Even without it, the assumption held by Downing Street and many commentators that in the end, Labour MPs who dislike Mr Corbyn will come round, continues to be displaced.
It underestimates the group instincts and tribalism of Labour MPs and equally underestimates their (well justified) fears of deselection if they back a deal, save a Tory prime minister and nullify any prospect of an election until 2022.
It underestimates their antipathy towards Theresa May personally, made worse by her conduct over the last week; refusing to soften her red lines, appearing utterly intransigent and alienating her from the opposition yet further.
It also rests on a misunderstanding about Labour MPs in Leave seats.
Labour MPs’ personal electorates in these places (the 40% or so of people who actually vote Labour) are generally skewed towards Remainers.
Many of the hardest Leave voters don’t vote Labour anyway so for all but a handful of hyper-marginal seats, their position is safer than it might appear.

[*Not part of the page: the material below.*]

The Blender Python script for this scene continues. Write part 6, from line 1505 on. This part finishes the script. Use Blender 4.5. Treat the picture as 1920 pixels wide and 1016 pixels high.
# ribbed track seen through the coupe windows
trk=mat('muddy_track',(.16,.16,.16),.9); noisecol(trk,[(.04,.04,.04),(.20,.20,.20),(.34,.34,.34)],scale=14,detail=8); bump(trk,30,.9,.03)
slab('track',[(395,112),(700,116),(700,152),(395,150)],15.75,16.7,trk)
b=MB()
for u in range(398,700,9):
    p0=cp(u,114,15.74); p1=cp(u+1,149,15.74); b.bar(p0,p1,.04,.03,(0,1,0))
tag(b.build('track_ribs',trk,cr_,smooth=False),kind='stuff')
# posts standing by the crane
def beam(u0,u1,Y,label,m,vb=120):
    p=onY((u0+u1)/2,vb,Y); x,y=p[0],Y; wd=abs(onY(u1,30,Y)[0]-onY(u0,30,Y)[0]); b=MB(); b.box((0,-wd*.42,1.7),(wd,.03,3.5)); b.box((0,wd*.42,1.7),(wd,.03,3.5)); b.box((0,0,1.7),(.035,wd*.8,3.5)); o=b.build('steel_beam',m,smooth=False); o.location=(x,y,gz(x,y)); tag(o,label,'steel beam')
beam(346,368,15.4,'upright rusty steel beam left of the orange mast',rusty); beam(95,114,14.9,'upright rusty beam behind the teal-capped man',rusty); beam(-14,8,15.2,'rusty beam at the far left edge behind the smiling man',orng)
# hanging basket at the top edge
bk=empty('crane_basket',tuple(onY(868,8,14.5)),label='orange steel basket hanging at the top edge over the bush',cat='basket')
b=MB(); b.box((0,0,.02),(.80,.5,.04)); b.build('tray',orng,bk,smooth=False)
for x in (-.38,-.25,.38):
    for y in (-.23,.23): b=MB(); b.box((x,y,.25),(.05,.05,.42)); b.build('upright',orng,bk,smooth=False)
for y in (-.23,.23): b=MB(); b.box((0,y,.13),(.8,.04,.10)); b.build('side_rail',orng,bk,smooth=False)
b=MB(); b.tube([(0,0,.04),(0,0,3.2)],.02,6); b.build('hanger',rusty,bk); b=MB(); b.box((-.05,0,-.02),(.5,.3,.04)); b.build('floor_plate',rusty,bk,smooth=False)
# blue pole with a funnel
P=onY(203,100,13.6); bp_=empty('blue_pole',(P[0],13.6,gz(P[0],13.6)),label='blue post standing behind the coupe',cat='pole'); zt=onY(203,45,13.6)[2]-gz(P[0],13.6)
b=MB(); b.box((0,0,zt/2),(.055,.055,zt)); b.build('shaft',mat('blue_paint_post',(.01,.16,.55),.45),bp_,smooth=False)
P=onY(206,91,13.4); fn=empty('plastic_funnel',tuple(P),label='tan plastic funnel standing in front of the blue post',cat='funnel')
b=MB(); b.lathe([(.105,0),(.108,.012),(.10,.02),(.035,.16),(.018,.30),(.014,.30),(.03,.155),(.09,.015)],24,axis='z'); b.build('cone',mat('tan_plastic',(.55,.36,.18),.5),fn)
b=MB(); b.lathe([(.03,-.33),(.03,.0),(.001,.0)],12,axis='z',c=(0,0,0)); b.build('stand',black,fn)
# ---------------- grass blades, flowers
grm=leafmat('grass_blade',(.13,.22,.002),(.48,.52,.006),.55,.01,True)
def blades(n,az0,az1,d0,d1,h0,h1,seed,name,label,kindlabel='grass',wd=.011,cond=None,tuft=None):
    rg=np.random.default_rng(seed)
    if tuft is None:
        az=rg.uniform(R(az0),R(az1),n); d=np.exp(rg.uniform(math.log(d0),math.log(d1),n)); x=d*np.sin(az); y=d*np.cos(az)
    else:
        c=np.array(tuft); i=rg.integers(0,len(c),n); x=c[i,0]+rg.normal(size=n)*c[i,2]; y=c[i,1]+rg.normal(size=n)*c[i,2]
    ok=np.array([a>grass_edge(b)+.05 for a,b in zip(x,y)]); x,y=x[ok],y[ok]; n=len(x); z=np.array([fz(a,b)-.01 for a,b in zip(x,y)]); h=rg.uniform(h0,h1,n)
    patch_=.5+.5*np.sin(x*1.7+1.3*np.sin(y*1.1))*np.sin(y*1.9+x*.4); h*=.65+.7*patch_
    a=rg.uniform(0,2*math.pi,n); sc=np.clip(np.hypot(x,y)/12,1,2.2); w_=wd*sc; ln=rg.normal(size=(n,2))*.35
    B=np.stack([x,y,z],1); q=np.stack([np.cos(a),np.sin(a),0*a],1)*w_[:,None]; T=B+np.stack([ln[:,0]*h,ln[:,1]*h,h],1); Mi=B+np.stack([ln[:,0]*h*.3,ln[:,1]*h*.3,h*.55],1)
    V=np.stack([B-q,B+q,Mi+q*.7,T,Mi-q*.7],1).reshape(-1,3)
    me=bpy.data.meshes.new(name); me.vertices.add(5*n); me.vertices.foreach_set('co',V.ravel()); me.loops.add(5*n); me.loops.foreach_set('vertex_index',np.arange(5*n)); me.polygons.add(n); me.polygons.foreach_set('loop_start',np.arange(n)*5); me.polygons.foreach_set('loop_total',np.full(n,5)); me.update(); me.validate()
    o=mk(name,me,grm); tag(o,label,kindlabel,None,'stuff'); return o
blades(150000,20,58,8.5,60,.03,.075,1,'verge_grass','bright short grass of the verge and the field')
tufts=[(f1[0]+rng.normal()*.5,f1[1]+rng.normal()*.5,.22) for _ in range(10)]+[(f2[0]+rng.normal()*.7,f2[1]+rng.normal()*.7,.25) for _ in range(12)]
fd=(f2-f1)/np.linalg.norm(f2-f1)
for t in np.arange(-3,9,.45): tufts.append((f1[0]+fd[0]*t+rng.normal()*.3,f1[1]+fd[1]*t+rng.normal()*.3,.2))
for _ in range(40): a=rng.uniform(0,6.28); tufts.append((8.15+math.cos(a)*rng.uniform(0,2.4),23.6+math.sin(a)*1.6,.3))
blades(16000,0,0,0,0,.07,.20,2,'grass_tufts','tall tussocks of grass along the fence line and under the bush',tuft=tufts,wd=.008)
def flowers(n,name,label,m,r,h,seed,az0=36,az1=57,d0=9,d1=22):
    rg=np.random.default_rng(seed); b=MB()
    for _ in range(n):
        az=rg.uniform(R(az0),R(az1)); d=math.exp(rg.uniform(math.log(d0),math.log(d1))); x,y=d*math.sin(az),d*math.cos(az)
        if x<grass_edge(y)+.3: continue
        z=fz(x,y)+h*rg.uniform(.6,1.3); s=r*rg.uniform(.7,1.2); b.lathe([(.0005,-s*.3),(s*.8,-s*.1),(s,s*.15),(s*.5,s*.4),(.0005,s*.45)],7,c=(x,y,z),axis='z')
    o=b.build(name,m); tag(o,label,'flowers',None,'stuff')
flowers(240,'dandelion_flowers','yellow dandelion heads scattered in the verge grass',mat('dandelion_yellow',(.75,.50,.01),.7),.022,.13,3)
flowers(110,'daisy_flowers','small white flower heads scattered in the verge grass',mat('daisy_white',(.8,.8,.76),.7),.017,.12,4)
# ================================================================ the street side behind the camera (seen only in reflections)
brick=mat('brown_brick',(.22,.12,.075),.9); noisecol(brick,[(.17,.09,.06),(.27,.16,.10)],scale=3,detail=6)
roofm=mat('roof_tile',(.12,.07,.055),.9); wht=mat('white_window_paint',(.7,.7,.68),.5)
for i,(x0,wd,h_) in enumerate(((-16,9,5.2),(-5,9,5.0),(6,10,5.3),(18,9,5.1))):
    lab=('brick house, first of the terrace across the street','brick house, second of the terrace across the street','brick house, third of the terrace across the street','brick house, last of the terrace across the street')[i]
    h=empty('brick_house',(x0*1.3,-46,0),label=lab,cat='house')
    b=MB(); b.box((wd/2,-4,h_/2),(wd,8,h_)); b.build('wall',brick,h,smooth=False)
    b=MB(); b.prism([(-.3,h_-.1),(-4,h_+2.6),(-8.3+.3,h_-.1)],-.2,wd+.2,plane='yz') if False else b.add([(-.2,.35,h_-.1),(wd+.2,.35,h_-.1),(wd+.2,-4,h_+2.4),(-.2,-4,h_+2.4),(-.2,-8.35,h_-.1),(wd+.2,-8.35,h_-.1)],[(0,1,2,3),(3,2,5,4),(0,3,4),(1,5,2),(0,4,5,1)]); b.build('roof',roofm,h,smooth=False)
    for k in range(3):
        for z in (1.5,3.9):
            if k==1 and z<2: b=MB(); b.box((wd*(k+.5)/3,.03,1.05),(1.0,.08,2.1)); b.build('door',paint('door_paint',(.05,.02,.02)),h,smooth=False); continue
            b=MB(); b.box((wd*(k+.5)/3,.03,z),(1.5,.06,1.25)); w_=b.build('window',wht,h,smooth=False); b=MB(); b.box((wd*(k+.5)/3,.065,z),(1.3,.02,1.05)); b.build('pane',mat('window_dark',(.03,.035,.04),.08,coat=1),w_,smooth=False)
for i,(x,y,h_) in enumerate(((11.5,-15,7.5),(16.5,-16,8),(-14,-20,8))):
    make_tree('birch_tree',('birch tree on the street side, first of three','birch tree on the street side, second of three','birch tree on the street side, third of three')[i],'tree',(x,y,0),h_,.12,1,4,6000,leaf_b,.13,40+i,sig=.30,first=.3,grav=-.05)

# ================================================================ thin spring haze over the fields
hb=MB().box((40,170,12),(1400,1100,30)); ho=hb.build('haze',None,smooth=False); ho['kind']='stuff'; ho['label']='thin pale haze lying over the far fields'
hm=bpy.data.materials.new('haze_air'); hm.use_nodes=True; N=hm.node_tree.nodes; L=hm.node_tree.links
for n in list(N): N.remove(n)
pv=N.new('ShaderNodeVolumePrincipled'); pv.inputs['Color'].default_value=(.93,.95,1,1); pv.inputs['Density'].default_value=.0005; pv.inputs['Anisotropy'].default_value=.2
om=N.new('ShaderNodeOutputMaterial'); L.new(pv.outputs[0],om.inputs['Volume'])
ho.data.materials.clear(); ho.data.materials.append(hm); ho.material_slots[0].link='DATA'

An exodus of Remainers, so dependent is the party on their support, could prove more dangerous.
So instead of a Damascene conversion, I suspect the vast majority of Labour MPs will stick with the leadership and continue the waiting game.
Some close to the Labour leader believe that if they wait for long enough they won’t even have to force a general election, the prime minister might give them one of her own volition.
If she brings her deal back again, and gets more Tory Brexiteer support, she might close the margin of defeat down considerably.
If so, the prospect of an election to secure those last few seats she needs would be an appealing one.
Then, the election Mr Corbyn craves could at last be tantalisingly close.
One of the things Downing Street has told itself again and again is that at some point Labour will break ranks and support the deal.
That belief has been wrong consistently, misunderstanding the psychology of Labour MPs.
It might have worked if the prime minister had reached out earlier – but she didn’t.
Mrs May needs a miracle – in my judgement she will not find it on the opposition benches but at some point soon, perhaps in mid-March, will have to look to the country in the form of an election.